Michael Craig-Martin: Stylised Everyday
A bold and stylised selection of paintings by British artist Michael Craig-Martin probes the relationship between objects and images.
The perceptual tension between object, representation and language has been Craig-Martin’s central concern over the last four decades. During the late 1970s, he began to transcribe everyday items into ‘pictorial readymades’ directly onto gallery walls, and since the 1990s onto canvas in conjunction with vivid artificial colour. His drawings, paintings, and monumental steel sculptures are representations in the truest sense of the word, conveying familiar subjects as concisely as possible and thereby inviting each viewer’s personal response.

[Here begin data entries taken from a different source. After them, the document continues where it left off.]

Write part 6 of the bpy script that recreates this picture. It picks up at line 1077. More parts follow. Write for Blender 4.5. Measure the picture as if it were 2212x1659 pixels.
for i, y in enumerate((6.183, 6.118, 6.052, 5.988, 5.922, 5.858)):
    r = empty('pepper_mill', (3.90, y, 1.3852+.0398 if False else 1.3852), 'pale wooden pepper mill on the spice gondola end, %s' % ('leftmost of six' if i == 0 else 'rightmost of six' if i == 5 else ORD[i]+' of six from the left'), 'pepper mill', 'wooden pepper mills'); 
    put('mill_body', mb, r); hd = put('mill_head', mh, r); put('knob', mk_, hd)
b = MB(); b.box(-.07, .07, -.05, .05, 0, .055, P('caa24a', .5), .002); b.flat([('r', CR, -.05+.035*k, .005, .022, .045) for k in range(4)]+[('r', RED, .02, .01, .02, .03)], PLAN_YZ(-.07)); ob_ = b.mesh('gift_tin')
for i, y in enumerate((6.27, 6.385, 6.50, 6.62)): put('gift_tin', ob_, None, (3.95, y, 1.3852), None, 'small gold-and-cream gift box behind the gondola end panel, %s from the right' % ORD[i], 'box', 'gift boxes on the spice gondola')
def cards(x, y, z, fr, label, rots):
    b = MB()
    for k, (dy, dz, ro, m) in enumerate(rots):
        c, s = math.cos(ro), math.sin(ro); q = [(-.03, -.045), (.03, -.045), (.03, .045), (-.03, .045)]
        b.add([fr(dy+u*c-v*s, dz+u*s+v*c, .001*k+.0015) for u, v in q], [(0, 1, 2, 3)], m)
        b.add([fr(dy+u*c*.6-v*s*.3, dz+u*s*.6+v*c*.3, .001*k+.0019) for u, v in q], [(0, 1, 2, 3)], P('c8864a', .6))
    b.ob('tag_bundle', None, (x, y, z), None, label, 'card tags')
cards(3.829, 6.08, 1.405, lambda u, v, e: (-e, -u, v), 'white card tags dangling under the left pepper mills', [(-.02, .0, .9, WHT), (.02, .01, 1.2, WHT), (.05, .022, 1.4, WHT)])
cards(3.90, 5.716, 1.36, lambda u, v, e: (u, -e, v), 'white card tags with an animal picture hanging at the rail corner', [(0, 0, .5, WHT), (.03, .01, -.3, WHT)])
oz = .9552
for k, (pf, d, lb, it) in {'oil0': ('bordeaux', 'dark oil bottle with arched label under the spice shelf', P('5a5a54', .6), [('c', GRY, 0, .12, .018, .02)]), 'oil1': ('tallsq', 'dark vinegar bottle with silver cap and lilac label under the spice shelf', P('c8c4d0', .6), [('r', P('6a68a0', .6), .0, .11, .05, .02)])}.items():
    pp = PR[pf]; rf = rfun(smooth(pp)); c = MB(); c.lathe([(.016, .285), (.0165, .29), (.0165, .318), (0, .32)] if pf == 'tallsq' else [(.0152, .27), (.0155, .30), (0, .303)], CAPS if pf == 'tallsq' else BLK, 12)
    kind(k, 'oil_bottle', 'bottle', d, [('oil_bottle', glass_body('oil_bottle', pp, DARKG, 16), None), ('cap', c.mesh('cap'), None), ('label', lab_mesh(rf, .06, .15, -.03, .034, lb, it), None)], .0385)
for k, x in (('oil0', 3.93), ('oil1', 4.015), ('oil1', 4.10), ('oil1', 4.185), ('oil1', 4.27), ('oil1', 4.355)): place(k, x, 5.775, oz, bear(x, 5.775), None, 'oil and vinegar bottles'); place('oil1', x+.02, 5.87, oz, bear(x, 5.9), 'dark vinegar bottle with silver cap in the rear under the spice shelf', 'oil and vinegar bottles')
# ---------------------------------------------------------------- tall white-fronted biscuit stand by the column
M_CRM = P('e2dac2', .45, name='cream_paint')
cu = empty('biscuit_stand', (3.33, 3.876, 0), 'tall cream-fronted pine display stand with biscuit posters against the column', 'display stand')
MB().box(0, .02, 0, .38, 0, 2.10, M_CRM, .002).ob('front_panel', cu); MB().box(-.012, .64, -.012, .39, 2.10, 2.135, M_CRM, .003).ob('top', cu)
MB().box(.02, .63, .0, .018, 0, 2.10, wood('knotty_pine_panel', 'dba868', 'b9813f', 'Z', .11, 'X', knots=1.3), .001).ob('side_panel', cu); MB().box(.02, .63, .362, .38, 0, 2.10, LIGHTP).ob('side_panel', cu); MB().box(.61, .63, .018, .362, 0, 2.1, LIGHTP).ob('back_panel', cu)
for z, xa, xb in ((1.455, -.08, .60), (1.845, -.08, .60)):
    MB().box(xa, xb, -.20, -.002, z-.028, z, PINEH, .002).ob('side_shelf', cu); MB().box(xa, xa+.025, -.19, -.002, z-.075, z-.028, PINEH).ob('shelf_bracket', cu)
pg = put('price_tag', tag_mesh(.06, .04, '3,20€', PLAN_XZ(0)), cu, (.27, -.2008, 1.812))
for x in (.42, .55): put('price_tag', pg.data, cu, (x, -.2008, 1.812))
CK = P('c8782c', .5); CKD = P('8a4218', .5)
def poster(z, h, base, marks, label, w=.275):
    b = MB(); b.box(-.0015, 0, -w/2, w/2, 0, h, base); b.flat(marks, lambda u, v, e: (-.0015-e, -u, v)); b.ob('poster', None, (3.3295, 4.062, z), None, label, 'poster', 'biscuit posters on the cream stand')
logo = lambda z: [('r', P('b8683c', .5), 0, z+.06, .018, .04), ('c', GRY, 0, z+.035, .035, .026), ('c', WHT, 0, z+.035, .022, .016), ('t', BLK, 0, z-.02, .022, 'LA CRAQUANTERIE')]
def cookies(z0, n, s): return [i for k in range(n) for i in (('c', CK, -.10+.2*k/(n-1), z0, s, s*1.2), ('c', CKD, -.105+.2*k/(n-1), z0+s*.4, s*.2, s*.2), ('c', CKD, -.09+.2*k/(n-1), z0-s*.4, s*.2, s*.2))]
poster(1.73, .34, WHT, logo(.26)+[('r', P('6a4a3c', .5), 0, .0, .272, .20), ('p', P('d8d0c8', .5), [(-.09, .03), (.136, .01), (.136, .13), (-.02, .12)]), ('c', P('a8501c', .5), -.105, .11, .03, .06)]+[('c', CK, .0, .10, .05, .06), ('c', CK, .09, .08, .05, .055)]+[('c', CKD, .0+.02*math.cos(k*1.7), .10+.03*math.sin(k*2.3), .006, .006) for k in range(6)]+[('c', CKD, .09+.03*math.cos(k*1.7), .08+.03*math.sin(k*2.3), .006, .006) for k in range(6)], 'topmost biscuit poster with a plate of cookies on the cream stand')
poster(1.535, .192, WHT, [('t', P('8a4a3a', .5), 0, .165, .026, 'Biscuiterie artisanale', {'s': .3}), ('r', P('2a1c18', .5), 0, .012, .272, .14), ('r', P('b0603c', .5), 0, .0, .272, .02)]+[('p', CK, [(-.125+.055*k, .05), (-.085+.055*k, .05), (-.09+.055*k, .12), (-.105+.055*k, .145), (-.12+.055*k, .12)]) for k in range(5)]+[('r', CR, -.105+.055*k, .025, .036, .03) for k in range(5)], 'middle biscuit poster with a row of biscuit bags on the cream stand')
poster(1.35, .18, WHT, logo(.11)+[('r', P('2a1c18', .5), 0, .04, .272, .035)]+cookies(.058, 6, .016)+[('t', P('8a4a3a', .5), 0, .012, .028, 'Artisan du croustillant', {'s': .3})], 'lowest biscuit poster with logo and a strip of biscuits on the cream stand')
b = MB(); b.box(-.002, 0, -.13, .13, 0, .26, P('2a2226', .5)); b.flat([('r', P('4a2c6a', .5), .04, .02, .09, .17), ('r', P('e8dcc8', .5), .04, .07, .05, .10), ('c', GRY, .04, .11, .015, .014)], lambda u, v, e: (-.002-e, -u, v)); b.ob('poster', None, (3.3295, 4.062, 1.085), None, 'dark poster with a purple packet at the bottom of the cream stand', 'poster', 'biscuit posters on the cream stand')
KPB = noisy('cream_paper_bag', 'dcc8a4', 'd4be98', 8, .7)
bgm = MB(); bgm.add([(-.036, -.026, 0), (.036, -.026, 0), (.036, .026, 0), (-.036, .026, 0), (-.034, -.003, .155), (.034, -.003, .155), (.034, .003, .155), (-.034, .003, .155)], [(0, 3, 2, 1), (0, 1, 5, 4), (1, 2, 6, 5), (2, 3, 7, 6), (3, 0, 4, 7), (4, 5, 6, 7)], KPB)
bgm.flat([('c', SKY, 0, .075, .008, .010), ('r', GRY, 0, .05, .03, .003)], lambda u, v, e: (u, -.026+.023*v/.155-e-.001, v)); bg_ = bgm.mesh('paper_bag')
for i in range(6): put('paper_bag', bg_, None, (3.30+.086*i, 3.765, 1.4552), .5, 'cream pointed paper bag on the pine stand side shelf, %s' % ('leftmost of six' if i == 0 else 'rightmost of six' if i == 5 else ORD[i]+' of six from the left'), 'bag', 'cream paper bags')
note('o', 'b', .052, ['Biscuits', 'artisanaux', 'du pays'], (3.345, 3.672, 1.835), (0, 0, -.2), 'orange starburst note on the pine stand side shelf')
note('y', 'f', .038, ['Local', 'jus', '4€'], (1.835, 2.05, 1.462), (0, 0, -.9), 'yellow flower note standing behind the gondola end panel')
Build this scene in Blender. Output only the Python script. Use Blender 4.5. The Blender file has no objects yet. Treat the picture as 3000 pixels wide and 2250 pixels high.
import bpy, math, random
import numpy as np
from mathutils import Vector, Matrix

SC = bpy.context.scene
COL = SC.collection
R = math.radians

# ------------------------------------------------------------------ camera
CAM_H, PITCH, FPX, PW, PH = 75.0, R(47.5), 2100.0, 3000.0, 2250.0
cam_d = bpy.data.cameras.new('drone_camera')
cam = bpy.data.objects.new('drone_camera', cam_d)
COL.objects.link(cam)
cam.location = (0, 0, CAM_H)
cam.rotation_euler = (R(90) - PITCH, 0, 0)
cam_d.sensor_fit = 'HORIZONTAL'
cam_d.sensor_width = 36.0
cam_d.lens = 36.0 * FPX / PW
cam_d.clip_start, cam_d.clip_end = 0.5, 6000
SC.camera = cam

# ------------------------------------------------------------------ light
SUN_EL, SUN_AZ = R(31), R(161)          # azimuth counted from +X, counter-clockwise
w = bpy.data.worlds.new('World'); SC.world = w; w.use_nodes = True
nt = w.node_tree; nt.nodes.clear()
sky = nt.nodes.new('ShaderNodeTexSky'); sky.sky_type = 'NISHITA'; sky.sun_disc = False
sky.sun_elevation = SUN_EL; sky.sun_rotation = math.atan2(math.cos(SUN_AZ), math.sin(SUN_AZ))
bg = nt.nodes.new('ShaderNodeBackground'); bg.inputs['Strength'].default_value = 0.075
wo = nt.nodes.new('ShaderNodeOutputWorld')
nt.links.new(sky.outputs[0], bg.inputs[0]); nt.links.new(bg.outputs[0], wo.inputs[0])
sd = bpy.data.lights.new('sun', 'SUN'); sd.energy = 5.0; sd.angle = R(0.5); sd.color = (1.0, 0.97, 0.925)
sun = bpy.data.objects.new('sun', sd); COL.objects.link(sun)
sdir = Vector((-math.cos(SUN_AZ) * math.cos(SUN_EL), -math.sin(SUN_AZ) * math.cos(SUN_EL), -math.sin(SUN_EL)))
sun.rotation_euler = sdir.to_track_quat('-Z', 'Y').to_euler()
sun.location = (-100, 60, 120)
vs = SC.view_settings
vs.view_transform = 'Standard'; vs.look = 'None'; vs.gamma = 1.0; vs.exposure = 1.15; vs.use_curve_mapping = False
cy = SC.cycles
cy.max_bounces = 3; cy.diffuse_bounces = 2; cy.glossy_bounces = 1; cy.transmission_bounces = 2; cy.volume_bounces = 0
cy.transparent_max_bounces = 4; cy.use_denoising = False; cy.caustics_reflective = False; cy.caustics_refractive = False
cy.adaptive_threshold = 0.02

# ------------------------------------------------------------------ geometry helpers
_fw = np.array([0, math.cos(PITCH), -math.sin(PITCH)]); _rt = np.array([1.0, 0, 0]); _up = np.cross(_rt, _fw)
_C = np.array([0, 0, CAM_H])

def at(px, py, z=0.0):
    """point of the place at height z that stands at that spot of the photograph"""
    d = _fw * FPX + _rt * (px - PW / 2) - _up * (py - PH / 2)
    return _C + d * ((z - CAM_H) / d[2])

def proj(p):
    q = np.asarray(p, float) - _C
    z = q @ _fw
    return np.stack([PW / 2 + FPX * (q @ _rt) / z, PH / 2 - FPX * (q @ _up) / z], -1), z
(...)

“I started making drawings of ordinary objects, one at a time, in 1977. I drew them on A4 paper with a pencil and then traced them in very fine tape onto acetate to remove all trace of their being handmade. I had no idea where they might take me, and it would have been inconceivable to me that they would remain at the centre of my work to this day. I intended them to be ‘styleless’, but over the years the way they look has come to be recognisable as my style,” said Craig-Martin.
Recent paintings on aluminium panels, some larger than two metres, depict a new range of contemporary objects. The simplest object can become iconic. The amplified archetypes may lure the viewer into associations with his or her own corkscrew, headphones, or prescription pills.
Craig-Martin’s latest works are on display at Gagosian Gallery, Hong Kong, China until Saturday 16 August 2014.